Si on l’examine de ce point de vue, il comporte quatre sections : deux en territoire birman, deux en territoire siamois, lesquelles se succèdent comme suit : Maulmein à Myawaddi, territoire birman ; Myawaddi à Raheng, territoire siamois ; Raheng à Kiang-Hsen, territoire siamois ; Kiang-Hsen à la frontière de Chine, territoire birman. Les deux portions birmanes ou plutôt anglaises mesureraient : de Maulmein à Myawaddi, 80 milles, de Kiang-Hsen à la frontière chinoise, 240 milles de long ; les deux sections siamoises mesureraient : de Myawaddi à Raheng, 88 milles ; de Raheng à Kiang-Hsen, 250 ; soit, au total, 320 milles pour les Anglais, et, pour les Siamois, 338 milles. Les dépenses probables s’élèveraient, pour les Anglais, à 2,500,000 livres sterling ; pour les Siamois, à 2,200,000 ; au total, en chiffres ronds, à 5 millions de livres ou 125 millions de francs. C’est là un très gros chiffre et rien ne prouve qu’il soit définitif. M. Holt-Hallett n’a pu faire que des études très sommaires ; le jour où l’on établirait des calculs plus précis, il est vraisemblable que l’on dépasserait ce devis d’un tiers, de moitié, peut-être de plus encore. Même en admettant qu’il soit exact, ce chiffre énorme constitue, pour un projet d’ailleurs bien conçu, un nouvel et très sérieux obstacle. On peut, en effet, se demander si les Siamois consentiront à construire ou seulement à subventionner une ligne qui leur serait infiniment moins utile qu’aux Anglais. Assurément, ils sont disposés à s’outiller à l’européenne ; mais, dans la liste très complète de leurs projets de chemins de fer qu’a publiée récemment M. le capitaine Jones, consul-général d’Angleterre à Bangkok, celui-ci ne figure pas[1].

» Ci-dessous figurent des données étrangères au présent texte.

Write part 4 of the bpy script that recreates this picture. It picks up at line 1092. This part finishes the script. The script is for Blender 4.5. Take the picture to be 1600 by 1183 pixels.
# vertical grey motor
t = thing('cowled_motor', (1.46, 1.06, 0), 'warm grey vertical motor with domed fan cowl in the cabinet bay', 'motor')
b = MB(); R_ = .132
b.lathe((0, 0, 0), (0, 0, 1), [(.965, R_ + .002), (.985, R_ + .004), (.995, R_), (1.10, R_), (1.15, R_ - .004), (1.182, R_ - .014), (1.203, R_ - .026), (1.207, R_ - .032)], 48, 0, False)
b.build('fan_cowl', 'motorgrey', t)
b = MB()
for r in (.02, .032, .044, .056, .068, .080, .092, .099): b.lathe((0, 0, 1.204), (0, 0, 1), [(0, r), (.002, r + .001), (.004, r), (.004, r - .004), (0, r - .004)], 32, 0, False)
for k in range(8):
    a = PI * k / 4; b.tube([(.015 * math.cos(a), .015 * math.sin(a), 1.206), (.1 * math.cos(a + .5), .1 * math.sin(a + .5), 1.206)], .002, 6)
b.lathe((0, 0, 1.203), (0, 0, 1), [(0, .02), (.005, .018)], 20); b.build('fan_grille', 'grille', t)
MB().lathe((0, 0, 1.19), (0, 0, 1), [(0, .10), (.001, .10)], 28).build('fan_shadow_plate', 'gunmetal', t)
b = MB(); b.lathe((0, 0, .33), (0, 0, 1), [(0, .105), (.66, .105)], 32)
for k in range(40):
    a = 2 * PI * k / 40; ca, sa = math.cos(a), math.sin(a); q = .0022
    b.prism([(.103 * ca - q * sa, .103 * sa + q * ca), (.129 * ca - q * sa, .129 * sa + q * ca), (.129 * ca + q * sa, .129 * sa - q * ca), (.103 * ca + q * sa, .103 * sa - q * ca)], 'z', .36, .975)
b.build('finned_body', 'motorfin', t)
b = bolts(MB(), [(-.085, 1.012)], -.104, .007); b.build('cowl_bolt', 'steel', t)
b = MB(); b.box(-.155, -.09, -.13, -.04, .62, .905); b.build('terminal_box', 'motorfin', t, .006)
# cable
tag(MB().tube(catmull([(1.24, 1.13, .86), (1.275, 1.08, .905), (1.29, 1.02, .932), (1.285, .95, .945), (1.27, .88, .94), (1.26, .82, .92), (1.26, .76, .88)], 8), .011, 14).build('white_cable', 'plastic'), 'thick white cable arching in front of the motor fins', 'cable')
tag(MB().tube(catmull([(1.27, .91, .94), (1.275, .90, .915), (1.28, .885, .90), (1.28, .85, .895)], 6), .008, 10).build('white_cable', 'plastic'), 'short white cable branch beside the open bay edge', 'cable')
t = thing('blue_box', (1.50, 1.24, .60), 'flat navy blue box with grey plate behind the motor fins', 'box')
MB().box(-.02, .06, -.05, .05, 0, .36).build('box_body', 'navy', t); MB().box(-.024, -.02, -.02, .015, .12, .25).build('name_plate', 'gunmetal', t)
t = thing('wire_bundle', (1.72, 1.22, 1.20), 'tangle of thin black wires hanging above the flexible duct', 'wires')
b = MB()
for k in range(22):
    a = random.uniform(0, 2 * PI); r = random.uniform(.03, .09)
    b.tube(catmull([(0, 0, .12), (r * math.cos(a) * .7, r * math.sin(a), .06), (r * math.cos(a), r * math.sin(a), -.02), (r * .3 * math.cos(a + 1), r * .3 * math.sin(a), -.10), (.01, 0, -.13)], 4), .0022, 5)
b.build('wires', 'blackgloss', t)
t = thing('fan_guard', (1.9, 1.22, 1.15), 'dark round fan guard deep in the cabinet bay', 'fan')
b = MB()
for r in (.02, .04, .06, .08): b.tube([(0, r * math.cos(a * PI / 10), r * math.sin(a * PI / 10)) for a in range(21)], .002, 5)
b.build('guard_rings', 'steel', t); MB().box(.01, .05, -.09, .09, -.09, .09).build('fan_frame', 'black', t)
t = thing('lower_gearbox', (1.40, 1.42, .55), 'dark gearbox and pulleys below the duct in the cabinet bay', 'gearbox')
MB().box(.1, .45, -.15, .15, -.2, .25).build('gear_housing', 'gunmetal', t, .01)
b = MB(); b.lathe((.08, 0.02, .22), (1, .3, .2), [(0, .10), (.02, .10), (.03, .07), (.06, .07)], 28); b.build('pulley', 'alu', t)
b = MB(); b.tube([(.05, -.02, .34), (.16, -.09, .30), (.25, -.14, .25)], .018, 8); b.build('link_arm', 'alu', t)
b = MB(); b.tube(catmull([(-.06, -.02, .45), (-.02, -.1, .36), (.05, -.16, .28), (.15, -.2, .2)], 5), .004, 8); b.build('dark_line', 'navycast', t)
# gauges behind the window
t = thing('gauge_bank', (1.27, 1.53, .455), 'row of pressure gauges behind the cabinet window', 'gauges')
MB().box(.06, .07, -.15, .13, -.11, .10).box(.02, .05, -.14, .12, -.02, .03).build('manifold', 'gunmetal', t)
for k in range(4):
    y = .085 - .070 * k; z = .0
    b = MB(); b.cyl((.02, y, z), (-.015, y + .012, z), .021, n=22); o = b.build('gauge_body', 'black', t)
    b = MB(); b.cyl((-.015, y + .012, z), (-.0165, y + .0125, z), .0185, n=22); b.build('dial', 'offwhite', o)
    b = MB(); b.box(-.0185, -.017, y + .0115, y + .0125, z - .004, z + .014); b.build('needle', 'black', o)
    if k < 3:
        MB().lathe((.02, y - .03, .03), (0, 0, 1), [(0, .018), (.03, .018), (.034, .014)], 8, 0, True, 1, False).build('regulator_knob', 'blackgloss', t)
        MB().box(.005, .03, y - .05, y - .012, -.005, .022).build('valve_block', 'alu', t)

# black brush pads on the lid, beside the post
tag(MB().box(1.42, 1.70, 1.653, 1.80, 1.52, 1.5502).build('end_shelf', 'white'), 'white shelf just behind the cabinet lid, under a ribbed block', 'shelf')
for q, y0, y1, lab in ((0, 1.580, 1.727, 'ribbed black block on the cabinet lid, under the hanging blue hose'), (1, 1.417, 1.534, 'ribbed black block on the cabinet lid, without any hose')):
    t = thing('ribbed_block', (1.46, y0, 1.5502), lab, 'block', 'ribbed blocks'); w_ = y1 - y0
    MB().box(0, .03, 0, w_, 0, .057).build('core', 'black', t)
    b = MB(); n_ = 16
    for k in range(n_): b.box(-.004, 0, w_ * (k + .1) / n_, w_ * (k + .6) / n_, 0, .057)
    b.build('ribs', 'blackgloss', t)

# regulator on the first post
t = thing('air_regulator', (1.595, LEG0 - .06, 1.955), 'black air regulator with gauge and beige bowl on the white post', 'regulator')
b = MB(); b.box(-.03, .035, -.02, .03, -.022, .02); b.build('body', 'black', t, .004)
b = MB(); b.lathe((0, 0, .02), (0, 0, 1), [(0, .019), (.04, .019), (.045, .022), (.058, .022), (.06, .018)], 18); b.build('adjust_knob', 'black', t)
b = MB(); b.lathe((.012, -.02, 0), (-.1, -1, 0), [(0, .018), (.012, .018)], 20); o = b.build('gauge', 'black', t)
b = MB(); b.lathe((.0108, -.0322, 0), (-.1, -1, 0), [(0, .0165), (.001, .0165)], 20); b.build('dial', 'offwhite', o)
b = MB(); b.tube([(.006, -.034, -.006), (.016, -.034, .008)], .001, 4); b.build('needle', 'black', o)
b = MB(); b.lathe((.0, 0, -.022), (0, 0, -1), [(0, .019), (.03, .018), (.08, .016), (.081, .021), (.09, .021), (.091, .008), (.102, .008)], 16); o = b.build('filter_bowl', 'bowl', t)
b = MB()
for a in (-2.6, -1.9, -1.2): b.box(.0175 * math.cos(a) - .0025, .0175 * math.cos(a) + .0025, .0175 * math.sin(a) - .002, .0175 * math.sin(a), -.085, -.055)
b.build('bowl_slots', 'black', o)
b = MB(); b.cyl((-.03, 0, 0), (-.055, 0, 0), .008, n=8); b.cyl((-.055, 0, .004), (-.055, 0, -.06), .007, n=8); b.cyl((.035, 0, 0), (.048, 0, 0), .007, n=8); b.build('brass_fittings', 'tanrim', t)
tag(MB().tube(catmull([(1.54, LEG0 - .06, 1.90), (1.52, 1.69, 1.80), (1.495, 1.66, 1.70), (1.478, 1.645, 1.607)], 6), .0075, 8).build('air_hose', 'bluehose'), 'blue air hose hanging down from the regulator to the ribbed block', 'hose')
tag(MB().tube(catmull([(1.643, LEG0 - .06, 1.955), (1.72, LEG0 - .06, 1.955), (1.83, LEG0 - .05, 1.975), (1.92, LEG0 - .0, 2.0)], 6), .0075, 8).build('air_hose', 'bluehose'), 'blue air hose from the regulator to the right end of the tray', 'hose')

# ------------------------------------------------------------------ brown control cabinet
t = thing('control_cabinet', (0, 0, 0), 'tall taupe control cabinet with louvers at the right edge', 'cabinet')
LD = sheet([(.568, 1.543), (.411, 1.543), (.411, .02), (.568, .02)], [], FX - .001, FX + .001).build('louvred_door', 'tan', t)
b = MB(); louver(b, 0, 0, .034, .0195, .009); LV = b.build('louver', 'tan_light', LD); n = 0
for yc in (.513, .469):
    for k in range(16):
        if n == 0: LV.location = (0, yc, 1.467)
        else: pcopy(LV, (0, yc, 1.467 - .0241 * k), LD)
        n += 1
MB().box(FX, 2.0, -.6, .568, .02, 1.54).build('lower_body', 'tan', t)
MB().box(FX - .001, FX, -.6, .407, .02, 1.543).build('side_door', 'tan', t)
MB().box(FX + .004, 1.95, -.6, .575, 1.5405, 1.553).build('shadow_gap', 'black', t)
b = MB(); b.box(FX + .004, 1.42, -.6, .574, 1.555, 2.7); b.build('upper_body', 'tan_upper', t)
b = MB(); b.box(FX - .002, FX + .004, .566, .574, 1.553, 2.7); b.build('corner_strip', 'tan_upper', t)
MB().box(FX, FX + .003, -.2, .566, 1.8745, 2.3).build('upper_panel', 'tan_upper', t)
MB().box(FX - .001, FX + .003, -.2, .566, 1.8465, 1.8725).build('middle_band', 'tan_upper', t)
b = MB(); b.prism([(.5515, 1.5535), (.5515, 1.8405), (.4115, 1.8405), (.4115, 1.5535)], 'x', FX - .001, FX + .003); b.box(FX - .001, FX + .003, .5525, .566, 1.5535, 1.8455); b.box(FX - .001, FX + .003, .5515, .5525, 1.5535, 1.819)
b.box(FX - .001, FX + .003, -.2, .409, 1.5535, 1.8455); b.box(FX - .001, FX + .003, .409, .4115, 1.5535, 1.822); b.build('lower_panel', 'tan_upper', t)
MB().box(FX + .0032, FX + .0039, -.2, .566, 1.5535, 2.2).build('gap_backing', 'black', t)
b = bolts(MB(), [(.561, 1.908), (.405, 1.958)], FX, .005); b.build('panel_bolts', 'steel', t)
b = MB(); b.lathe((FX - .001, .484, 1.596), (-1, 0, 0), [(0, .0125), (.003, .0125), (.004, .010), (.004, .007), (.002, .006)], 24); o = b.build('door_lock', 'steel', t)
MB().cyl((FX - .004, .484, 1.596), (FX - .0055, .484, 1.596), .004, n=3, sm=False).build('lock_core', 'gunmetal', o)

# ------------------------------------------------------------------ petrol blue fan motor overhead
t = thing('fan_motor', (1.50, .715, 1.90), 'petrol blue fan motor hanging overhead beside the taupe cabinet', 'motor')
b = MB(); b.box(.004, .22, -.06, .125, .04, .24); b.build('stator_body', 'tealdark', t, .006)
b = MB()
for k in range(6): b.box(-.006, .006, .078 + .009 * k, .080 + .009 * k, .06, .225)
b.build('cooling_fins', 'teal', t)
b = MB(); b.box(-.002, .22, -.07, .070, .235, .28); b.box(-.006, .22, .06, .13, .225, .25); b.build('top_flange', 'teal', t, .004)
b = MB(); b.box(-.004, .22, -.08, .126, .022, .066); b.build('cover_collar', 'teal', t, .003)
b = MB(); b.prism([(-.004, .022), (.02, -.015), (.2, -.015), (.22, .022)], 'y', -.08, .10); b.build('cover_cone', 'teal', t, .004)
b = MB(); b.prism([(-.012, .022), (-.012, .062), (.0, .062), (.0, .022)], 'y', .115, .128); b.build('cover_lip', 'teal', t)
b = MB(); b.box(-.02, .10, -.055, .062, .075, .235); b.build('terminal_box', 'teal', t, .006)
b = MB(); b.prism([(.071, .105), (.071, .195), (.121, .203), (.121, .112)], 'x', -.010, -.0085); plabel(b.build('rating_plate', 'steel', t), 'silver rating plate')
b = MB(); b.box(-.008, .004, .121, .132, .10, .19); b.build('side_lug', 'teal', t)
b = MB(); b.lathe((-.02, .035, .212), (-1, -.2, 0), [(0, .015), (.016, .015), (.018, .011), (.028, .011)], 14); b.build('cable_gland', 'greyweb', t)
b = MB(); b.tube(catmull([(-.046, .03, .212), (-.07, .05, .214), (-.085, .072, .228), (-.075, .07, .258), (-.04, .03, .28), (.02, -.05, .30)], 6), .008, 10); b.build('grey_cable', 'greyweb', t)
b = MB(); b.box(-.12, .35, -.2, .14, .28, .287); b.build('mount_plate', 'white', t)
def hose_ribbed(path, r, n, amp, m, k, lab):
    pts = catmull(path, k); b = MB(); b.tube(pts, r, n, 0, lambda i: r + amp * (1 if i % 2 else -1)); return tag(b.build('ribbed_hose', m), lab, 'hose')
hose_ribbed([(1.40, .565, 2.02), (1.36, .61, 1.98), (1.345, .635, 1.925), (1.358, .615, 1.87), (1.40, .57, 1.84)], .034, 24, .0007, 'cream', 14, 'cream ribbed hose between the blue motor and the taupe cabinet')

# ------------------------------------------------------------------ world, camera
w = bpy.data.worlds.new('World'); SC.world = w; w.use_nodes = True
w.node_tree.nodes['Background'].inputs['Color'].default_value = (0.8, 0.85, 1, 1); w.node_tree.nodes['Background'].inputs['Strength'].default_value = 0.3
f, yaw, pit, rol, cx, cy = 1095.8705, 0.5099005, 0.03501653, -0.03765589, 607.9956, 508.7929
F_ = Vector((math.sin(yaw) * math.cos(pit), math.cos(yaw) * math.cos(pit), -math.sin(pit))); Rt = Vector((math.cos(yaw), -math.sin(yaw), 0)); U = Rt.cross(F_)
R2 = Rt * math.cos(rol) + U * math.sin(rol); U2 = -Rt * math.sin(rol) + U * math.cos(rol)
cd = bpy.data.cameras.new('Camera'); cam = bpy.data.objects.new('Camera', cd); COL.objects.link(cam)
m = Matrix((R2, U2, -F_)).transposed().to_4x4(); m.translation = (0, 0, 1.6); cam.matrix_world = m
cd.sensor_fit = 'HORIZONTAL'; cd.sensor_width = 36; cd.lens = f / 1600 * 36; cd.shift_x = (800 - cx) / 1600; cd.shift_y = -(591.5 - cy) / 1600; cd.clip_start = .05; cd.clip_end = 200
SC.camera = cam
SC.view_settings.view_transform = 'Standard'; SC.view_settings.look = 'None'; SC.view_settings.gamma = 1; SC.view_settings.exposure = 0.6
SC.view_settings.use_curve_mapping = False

J’ajoute que le public anglais s’est montré lui-même très opposé à une ligne qui ne serait pas tout entière en territoire anglais ; si bien que M. Holt-Hallett a dû récemment modifier son tracé et le faire passer à travers la Birmanie et les États shans birmans.

  1. Voir cette liste à peu près complète dans la brochure intéressante et exacte de M. le capitaine Devrez : les Grandes voies commerciales du Tonkin : Paris, 1891.